**COLLECTED DATA:**
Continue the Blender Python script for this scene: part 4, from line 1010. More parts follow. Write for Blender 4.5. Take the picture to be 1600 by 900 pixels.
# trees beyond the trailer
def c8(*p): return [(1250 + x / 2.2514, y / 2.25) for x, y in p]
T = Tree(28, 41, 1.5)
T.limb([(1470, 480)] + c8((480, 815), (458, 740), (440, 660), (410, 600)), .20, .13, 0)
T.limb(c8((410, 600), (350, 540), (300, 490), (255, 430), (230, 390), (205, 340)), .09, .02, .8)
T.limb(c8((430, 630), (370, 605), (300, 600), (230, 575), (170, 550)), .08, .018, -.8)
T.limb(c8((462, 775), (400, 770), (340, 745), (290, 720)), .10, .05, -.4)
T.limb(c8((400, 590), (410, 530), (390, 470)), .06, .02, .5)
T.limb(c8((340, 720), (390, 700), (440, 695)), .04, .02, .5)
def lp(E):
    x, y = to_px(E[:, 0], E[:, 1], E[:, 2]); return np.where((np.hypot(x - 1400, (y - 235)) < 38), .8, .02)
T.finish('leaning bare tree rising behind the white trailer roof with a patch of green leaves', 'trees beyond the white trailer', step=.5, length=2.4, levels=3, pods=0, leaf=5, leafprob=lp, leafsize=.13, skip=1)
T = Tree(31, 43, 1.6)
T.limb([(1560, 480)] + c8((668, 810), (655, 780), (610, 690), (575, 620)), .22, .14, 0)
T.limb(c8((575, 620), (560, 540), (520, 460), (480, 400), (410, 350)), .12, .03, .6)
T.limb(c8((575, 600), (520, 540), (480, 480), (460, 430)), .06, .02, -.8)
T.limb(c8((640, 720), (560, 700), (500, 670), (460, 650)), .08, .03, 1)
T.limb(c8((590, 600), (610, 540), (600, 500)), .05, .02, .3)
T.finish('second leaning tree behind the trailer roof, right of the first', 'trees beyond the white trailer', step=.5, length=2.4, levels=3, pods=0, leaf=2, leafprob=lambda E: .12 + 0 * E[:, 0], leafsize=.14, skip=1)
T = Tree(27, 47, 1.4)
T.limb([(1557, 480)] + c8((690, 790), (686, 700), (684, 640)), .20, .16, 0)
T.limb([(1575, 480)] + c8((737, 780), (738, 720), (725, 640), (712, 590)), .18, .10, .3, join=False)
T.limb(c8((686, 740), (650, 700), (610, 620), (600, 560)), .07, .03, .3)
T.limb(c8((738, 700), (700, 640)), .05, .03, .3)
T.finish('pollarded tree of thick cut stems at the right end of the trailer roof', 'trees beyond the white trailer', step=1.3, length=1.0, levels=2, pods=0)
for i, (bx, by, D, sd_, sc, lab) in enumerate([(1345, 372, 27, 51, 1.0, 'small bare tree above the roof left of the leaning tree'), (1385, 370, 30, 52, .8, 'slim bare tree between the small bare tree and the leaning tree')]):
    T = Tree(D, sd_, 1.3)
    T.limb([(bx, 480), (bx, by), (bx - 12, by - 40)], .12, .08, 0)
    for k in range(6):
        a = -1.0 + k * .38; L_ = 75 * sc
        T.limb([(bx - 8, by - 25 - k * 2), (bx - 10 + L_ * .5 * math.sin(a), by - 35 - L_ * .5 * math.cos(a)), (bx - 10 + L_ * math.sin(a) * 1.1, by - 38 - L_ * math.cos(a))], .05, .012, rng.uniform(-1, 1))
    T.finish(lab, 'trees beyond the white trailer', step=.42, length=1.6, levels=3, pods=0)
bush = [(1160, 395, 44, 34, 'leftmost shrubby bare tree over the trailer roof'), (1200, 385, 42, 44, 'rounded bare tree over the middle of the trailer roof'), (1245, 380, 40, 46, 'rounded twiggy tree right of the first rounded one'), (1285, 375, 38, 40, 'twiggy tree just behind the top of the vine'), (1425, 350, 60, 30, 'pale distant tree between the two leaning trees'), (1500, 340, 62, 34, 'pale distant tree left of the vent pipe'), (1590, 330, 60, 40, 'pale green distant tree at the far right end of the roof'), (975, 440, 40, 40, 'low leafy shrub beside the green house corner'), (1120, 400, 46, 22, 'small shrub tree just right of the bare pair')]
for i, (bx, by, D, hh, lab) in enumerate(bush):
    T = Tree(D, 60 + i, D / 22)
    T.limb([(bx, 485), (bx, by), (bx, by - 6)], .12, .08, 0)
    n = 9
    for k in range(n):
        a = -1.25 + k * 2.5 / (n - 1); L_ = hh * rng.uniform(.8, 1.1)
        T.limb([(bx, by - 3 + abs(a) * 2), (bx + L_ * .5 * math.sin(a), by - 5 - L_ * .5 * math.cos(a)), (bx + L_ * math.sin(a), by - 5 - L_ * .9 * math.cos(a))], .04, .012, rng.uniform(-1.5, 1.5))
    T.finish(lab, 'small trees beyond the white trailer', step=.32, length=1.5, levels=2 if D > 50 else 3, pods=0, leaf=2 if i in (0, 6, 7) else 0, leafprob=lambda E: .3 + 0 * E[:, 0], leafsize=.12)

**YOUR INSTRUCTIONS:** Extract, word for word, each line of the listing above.

**TASK RESULT:**
Continue the Blender Python script for this scene: part 4, from line 1010. More parts follow. Write for Blender 4.5. Take the picture to be 1600 by 900 pixels.
# trees beyond the trailer
def c8(*p): return [(1250 + x / 2.2514, y / 2.25) for x, y in p]
T = Tree(28, 41, 1.5)
T.limb([(1470, 480)] + c8((480, 815), (458, 740), (440, 660), (410, 600)), .20, .13, 0)
T.limb(c8((410, 600), (350, 540), (300, 490), (255, 430), (230, 390), (205, 340)), .09, .02, .8)
T.limb(c8((430, 630), (370, 605), (300, 600), (230, 575), (170, 550)), .08, .018, -.8)
T.limb(c8((462, 775), (400, 770), (340, 745), (290, 720)), .10, .05, -.4)
T.limb(c8((400, 590), (410, 530), (390, 470)), .06, .02, .5)
T.limb(c8((340, 720), (390, 700), (440, 695)), .04, .02, .5)
def lp(E):
    x, y = to_px(E[:, 0], E[:, 1], E[:, 2]); return np.where((np.hypot(x - 1400, (y - 235)) < 38), .8, .02)
T.finish('leaning bare tree rising behind the white trailer roof with a patch of green leaves', 'trees beyond the white trailer', step=.5, length=2.4, levels=3, pods=0, leaf=5, leafprob=lp, leafsize=.13, skip=1)
T = Tree(31, 43, 1.6)
T.limb([(1560, 480)] + c8((668, 810), (655, 780), (610, 690), (575, 620)), .22, .14, 0)
T.limb(c8((575, 620), (560, 540), (520, 460), (480, 400), (410, 350)), .12, .03, .6)
T.limb(c8((575, 600), (520, 540), (480, 480), (460, 430)), .06, .02, -.8)
T.limb(c8((640, 720), (560, 700), (500, 670), (460, 650)), .08, .03, 1)
T.limb(c8((590, 600), (610, 540), (600, 500)), .05, .02, .3)
T.finish('second leaning tree behind the trailer roof, right of the first', 'trees beyond the white trailer', step=.5, length=2.4, levels=3, pods=0, leaf=2, leafprob=lambda E: .12 + 0 * E[:, 0], leafsize=.14, skip=1)
T = Tree(27, 47, 1.4)
T.limb([(1557, 480)] + c8((690, 790), (686, 700), (684, 640)), .20, .16, 0)
T.limb([(1575, 480)] + c8((737, 780), (738, 720), (725, 640), (712, 590)), .18, .10, .3, join=False)
T.limb(c8((686, 740), (650, 700), (610, 620), (600, 560)), .07, .03, .3)
T.limb(c8((738, 700), (700, 640)), .05, .03, .3)
T.finish('pollarded tree of thick cut stems at the right end of the trailer roof', 'trees beyond the white trailer', step=1.3, length=1.0, levels=2, pods=0)
for i, (bx, by, D, sd_, sc, lab) in enumerate([(1345, 372, 27, 51, 1.0, 'small bare tree above the roof left of the leaning tree'), (1385, 370, 30, 52, .8, 'slim bare tree between the small bare tree and the leaning tree')]):
    T = Tree(D, sd_, 1.3)
    T.limb([(bx, 480), (bx, by), (bx - 12, by - 40)], .12, .08, 0)
    for k in range(6):
        a = -1.0 + k * .38; L_ = 75 * sc
        T.limb([(bx - 8, by - 25 - k * 2), (bx - 10 + L_ * .5 * math.sin(a), by - 35 - L_ * .5 * math.cos(a)), (bx - 10 + L_ * math.sin(a) * 1.1, by - 38 - L_ * math.cos(a))], .05, .012, rng.uniform(-1, 1))
    T.finish(lab, 'trees beyond the white trailer', step=.42, length=1.6, levels=3, pods=0)
bush = [(1160, 395, 44, 34, 'leftmost shrubby bare tree over the trailer roof'), (1200, 385, 42, 44, 'rounded bare tree over the middle of the trailer roof'), (1245, 380, 40, 46, 'rounded twiggy tree right of the first rounded one'), (1285, 375, 38, 40, 'twiggy tree just behind the top of the vine'), (1425, 350, 60, 30, 'pale distant tree between the two leaning trees'), (1500, 340, 62, 34, 'pale distant tree left of the vent pipe'), (1590, 330, 60, 40, 'pale green distant tree at the far right end of the roof'), (975, 440, 40, 40, 'low leafy shrub beside the green house corner'), (1120, 400, 46, 22, 'small shrub tree just right of the bare pair')]
for i, (bx, by, D, hh, lab) in enumerate(bush):
    T = Tree(D, 60 + i, D / 22)
    T.limb([(bx, 485), (bx, by), (bx, by - 6)], .12, .08, 0)
    n = 9
    for k in range(n):
        a = -1.25 + k * 2.5 / (n - 1); L_ = hh * rng.uniform(.8, 1.1)
        T.limb([(bx, by - 3 + abs(a) * 2), (bx + L_ * .5 * math.sin(a), by - 5 - L_ * .5 * math.cos(a)), (bx + L_ * math.sin(a), by - 5 - L_ * .9 * math.cos(a))], .04, .012, rng.uniform(-1.5, 1.5))
    T.finish(lab, 'small trees beyond the white trailer', step=.32, length=1.5, levels=2 if D > 50 else 3, pods=0, leaf=2 if i in (0, 6, 7) else 0, leafprob=lambda E: .3 + 0 * E[:, 0], leafsize=.12)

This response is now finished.